Em seu livro recém-lançado, Power Games: A
Political History of the Olympics ("Jogos de Poder: Uma História
Política das Olimpíadas") ainda sem título oficial em português, Boykoff
descreve o que vê como uma crise estrutural no modelo dos Jogos, da escolha da
cidade-sede ao descompasso orçamentário e às promessas de legado não cumpridas.
Para o especialista, o COI (Comitê Olímpico
Internacional), é parte do problema, por encorajar projeções de custo irreais
no momento da candidatura das cidades-sede e por guardar seu próprio orçamento
a sete chaves. Ele acredita que o Rio avançou muito pouco após dez anos
sediando megaeventos.
Em entrevista, Boykoff, que jogou no
time olímpico de futebol dos Estados Unidos nos anos 1990, diz que há cada vez
menos cidades interessadas em sediar as Olimpíadas e que a tendência é que o
COI encontre cada vez mais dificuldades em achar candidatos.
Veja os principais trechos da entrevista:
Image copyright PA Image caption Estudioso
diz que 'verniz das relações públicas' caiu no Rio
Pergunta - A Rio
2016 enfrentou problemas como promessas não cumpridas na área ambiental,
remoções de comunidades para dar lugar a obras, além de projetos que ficaram
mais caros e atrasos em áreas importantes, como a expansão do metrô linha 4.
São problemas que vêm se tornando rotina paras as cidades-sede ou tratam-se de
questões específicas do Rio?
Resposta - A Olimpíada do Rio segue um padrão de problemas que estamos vendo em
diversas cidades-sede nos últimos anos, e estes incluem os privilégios para os
mais ricos, remoções de muitas pessoas do seu local de moradia e militarização do
espaço público. Eu diria que no Rio você vê essas tendências aumentadas, e com
clareza muito maior. No Rio o verniz das relações públicas dos Jogos se desfez
de forma inédita na história das Olimpíadas, como nunca antes.

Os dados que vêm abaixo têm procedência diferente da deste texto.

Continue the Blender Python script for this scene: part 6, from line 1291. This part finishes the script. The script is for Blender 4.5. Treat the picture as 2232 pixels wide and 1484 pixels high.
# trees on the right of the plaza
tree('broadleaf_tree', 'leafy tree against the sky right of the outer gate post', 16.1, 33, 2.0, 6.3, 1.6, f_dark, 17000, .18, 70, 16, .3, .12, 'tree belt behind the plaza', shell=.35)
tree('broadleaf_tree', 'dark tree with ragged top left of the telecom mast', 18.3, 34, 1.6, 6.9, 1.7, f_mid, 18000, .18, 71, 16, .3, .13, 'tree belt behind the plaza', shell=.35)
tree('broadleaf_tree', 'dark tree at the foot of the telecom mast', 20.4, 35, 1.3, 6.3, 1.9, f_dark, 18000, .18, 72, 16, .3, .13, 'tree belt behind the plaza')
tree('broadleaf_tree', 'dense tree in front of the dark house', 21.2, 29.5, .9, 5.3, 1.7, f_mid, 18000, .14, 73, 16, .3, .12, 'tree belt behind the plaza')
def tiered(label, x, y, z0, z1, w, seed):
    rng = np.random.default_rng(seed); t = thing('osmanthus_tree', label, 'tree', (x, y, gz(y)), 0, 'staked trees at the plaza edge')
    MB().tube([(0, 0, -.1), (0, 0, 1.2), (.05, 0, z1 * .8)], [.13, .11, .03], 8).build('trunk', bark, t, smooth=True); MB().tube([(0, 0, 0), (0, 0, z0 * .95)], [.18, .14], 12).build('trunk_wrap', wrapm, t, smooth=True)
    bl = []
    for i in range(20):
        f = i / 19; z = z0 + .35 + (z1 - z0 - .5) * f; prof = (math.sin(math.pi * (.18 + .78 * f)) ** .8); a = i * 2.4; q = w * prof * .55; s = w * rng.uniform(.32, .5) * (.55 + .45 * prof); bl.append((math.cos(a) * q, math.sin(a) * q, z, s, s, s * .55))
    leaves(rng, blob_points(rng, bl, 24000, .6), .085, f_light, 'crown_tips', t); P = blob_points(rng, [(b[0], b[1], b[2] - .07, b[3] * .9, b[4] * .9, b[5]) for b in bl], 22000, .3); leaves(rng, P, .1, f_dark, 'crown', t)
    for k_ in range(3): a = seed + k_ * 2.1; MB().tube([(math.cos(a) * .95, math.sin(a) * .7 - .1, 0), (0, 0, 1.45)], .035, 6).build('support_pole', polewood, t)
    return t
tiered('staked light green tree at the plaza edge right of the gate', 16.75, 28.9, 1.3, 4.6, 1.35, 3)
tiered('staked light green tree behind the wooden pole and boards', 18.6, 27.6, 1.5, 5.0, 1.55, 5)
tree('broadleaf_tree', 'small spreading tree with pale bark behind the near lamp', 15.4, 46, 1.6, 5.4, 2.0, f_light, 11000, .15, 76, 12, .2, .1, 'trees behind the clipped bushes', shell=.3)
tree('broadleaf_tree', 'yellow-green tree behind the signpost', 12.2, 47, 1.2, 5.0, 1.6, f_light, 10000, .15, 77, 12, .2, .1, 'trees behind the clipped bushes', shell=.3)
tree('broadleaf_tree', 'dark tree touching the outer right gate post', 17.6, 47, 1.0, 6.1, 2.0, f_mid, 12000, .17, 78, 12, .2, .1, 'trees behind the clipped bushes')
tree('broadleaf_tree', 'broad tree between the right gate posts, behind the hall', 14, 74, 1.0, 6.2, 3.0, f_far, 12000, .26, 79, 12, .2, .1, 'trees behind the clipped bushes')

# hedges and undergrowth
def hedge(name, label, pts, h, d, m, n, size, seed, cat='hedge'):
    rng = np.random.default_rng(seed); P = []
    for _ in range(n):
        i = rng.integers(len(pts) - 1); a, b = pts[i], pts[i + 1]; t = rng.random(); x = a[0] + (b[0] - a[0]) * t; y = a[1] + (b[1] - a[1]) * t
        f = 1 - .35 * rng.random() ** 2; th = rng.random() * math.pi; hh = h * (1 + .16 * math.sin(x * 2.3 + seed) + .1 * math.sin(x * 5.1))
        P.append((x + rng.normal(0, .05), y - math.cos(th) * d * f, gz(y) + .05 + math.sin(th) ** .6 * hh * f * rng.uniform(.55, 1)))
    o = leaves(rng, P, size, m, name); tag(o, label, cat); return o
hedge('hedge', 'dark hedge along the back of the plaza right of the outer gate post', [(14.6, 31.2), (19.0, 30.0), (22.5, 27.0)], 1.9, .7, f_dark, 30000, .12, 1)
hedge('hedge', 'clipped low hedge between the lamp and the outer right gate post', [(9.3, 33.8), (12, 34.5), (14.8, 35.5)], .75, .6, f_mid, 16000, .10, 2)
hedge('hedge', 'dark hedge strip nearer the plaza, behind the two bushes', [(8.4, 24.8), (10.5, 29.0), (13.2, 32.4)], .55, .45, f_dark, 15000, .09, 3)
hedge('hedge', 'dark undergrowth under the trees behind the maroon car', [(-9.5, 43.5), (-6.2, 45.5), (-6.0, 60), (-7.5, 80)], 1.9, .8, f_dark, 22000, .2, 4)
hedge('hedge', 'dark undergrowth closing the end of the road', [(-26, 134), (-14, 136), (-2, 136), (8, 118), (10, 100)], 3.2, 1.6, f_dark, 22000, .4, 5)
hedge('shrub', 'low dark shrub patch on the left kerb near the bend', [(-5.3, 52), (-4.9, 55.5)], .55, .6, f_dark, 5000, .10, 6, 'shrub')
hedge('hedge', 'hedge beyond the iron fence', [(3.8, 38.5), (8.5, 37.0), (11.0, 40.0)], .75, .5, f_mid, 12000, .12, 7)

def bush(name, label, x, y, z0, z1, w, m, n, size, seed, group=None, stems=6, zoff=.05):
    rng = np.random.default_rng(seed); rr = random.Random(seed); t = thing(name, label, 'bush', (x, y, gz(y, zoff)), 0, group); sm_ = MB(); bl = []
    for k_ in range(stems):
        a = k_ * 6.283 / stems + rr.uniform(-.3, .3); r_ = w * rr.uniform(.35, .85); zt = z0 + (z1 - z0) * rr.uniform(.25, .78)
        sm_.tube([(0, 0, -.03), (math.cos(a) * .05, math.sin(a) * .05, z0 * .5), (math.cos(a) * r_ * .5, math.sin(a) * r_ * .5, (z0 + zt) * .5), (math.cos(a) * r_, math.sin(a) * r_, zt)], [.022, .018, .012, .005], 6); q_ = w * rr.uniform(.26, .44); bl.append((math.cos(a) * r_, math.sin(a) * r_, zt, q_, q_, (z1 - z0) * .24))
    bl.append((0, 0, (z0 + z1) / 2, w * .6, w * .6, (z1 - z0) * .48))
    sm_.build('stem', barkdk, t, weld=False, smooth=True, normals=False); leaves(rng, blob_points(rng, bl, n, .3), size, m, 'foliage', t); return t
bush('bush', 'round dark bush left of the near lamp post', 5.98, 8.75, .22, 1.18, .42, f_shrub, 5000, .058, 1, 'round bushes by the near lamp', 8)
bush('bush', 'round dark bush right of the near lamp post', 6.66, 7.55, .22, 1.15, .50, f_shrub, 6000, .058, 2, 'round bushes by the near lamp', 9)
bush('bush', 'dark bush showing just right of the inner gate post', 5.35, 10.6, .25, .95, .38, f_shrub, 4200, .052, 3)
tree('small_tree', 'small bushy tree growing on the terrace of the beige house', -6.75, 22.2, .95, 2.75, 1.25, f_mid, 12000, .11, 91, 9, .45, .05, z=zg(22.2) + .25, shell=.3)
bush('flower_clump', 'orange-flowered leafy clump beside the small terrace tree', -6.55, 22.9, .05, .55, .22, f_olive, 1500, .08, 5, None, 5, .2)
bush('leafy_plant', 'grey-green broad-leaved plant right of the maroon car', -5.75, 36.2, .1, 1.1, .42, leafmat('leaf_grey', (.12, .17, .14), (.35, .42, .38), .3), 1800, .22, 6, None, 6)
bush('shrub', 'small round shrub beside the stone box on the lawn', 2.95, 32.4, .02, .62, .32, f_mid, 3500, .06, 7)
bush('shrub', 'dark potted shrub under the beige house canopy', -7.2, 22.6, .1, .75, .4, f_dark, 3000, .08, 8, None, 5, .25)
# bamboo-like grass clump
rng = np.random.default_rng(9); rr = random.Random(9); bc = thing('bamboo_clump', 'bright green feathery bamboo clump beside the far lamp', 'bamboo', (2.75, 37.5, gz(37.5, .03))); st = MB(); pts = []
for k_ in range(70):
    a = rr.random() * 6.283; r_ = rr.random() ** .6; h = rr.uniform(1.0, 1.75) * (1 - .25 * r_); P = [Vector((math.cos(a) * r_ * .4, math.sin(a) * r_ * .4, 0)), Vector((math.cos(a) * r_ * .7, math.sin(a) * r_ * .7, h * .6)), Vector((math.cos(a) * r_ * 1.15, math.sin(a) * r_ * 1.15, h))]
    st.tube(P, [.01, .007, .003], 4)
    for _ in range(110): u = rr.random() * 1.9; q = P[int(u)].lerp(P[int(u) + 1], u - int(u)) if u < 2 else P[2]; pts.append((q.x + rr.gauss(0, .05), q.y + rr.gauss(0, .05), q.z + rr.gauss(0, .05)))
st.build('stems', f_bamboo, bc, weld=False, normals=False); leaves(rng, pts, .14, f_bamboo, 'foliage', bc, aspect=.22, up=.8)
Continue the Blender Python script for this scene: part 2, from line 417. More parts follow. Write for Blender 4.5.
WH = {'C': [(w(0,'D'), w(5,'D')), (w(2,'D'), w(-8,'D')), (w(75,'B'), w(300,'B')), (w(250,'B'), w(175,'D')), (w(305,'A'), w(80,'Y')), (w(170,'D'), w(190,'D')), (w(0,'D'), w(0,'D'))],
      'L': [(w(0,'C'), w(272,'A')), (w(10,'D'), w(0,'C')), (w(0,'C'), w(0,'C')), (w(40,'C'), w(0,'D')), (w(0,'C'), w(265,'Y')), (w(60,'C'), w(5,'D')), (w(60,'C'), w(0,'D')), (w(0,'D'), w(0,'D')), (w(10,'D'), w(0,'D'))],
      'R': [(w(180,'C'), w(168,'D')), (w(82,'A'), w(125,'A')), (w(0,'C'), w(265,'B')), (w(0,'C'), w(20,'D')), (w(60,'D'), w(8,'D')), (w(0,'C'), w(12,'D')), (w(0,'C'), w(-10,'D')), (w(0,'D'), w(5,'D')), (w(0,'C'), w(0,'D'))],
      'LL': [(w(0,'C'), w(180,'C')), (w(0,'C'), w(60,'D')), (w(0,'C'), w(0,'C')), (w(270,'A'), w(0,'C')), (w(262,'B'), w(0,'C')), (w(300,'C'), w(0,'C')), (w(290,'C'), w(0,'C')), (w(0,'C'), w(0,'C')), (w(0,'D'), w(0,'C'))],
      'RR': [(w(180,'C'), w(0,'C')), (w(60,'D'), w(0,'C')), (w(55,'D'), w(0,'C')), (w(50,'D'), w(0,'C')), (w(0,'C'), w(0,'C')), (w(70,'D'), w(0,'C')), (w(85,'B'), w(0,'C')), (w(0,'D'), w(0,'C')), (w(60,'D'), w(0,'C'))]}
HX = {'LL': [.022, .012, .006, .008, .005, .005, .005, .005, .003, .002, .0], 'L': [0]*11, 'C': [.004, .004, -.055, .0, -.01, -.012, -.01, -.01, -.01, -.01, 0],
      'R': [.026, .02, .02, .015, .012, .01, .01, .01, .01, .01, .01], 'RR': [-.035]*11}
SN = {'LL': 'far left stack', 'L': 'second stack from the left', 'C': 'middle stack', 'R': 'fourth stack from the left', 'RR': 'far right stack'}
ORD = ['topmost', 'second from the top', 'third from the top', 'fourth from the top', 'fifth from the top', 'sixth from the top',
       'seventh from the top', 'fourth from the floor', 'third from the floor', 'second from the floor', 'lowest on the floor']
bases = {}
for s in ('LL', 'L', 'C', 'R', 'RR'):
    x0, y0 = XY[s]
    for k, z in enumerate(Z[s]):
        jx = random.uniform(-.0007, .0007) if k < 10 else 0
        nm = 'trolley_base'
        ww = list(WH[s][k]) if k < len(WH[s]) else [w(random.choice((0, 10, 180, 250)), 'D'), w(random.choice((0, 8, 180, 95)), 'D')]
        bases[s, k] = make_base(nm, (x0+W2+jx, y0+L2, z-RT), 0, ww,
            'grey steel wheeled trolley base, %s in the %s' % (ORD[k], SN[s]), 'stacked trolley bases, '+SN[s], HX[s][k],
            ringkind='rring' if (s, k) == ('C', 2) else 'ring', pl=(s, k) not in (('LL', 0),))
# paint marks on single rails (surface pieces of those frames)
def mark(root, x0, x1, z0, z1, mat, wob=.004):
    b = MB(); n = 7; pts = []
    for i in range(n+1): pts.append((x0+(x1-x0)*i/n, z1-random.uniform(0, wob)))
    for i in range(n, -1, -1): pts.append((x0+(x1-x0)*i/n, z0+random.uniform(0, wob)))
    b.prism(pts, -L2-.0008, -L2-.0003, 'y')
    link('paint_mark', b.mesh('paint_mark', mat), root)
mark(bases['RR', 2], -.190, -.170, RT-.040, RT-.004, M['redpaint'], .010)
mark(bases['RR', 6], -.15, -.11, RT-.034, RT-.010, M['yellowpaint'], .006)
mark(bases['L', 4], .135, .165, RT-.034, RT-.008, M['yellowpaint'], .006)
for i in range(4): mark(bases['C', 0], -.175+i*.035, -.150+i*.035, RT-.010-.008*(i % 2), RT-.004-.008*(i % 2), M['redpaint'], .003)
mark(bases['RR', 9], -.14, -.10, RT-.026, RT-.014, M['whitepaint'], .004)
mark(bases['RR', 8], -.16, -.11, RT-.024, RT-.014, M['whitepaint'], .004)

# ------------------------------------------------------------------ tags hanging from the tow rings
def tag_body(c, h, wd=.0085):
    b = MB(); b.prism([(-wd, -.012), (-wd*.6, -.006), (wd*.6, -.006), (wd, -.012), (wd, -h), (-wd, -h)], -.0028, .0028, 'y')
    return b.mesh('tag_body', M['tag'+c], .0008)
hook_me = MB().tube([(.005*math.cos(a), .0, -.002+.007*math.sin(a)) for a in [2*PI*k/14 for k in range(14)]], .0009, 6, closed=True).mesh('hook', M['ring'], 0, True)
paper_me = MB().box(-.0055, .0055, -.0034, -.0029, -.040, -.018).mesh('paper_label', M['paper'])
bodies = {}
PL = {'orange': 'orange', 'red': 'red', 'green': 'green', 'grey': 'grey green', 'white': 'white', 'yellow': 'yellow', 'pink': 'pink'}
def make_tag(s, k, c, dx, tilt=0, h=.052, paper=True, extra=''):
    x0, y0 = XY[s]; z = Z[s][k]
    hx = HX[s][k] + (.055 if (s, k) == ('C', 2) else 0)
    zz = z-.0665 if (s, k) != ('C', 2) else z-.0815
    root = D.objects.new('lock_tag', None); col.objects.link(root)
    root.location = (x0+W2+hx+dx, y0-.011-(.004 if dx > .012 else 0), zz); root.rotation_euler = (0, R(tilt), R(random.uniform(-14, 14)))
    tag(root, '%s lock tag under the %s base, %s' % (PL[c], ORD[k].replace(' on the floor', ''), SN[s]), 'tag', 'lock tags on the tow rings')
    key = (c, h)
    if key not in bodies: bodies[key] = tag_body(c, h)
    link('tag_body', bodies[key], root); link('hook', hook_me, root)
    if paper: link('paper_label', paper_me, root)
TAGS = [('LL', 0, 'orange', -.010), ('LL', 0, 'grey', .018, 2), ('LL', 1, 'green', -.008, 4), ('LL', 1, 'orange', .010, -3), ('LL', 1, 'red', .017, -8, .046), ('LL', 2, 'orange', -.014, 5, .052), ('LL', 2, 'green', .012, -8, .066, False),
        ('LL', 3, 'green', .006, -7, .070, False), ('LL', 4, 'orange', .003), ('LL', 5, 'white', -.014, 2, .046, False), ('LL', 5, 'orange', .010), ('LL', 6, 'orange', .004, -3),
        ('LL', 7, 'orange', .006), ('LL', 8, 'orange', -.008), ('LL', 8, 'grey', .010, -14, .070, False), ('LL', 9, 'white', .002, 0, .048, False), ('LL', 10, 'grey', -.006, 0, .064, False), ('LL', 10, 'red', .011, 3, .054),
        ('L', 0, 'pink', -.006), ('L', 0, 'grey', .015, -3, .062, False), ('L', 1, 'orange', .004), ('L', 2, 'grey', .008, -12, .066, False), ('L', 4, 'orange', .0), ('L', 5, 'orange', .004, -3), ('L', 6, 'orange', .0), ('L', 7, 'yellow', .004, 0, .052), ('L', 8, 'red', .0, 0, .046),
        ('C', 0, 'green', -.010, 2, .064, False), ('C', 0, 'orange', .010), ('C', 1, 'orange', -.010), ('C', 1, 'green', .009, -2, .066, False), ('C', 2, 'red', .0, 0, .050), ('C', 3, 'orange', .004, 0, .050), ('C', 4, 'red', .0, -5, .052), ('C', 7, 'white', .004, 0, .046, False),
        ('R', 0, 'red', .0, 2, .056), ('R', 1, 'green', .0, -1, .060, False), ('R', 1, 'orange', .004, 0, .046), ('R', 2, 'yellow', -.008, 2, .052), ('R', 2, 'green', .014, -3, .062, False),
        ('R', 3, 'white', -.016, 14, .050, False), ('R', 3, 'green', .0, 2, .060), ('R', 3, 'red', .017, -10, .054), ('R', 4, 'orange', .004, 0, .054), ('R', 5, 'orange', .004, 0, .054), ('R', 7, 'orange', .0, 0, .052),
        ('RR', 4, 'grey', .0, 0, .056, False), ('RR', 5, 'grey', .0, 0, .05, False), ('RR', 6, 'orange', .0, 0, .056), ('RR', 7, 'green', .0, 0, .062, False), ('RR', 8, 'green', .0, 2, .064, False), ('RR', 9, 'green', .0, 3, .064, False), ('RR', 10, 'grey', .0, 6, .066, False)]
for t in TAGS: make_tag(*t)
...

A Vila dos Atletas é um bom exemplo disto. Em
Olimpíadas anteriores, os organizadores escolheram esta área para se obter um
valor social positivo após os Jogos, com a transformação em moradias sociais.
No Rio, jamais houve a mínima ilusão de que isto aconteceria.
Desde o início o plano foi converter os
apartamentos em condomínios de luxo. O contexto em torno das Olimpíadas mudou
de forma muito drástica. Elas estão agora numa crise que vai além dos Jogos do
Rio 2016. A Olimpíada como megaevento está lentamente entrando em crise, e você
vê elementos desta crise se apresentando com força maior no Rio.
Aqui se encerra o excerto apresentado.